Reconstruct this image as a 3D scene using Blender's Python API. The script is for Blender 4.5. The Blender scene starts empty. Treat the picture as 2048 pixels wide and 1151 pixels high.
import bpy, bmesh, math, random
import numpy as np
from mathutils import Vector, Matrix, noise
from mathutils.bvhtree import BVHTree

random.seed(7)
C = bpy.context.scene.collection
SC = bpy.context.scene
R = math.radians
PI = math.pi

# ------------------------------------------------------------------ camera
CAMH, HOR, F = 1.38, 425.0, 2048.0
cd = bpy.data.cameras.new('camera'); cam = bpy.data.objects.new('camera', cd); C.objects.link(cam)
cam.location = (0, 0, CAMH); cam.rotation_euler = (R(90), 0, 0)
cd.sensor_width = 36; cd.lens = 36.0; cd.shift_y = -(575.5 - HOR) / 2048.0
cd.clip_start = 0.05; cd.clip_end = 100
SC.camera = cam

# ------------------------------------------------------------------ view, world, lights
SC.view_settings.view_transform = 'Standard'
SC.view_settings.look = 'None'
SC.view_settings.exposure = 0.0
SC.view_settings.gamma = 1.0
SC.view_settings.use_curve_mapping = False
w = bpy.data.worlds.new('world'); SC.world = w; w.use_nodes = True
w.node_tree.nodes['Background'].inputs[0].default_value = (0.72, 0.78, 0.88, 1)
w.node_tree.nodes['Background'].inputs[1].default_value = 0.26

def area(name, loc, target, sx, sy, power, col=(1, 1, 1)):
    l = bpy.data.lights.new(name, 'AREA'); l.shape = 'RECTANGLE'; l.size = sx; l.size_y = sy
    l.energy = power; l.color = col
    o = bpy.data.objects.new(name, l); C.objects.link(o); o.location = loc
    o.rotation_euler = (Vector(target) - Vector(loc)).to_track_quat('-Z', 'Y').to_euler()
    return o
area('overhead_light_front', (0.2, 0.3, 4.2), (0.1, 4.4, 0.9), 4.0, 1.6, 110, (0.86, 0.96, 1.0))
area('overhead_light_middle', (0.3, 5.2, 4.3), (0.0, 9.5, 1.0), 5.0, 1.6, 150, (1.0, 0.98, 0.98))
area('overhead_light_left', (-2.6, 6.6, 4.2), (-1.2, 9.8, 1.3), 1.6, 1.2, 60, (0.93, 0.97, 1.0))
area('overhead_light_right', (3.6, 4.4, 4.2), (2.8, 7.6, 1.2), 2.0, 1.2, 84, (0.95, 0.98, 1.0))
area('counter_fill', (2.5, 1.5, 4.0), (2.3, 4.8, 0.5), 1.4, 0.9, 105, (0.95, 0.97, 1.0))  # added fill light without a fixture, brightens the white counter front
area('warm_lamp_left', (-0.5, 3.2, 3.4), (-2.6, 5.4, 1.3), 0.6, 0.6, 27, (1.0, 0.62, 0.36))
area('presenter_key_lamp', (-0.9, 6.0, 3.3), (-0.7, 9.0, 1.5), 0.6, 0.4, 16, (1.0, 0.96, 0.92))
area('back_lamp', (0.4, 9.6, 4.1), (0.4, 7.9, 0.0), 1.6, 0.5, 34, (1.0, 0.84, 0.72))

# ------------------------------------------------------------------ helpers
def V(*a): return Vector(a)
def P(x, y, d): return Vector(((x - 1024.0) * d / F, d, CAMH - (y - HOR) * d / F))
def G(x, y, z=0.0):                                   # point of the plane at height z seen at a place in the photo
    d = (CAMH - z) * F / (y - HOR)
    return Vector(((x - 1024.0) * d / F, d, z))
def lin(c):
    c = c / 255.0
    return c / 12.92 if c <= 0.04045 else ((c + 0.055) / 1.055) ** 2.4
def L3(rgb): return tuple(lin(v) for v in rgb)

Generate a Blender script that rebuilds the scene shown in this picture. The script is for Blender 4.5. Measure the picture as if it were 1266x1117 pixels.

========================================================================

STATED EXERCISE
Please reproduce exactly the lines above, beginning with the first and ending with the line that contains "SC.camera = cam", and include nothing outside that range.

ANSWER TO THIS PROBLEM
Reconstruct this image as a 3D scene using Blender's Python API. The script is for Blender 4.5. The Blender scene starts empty. Treat the picture as 2048 pixels wide and 1151 pixels high.
import bpy, bmesh, math, random
import numpy as np
from mathutils import Vector, Matrix, noise
from mathutils.bvhtree import BVHTree

random.seed(7)
C = bpy.context.scene.collection
SC = bpy.context.scene
R = math.radians
PI = math.pi

# ------------------------------------------------------------------ camera
CAMH, HOR, F = 1.38, 425.0, 2048.0
cd = bpy.data.cameras.new('camera'); cam = bpy.data.objects.new('camera', cd); C.objects.link(cam)
cam.location = (0, 0, CAMH); cam.rotation_euler = (R(90), 0, 0)
cd.sensor_width = 36; cd.lens = 36.0; cd.shift_y = -(575.5 - HOR) / 2048.0
cd.clip_start = 0.05; cd.clip_end = 100
SC.camera = cam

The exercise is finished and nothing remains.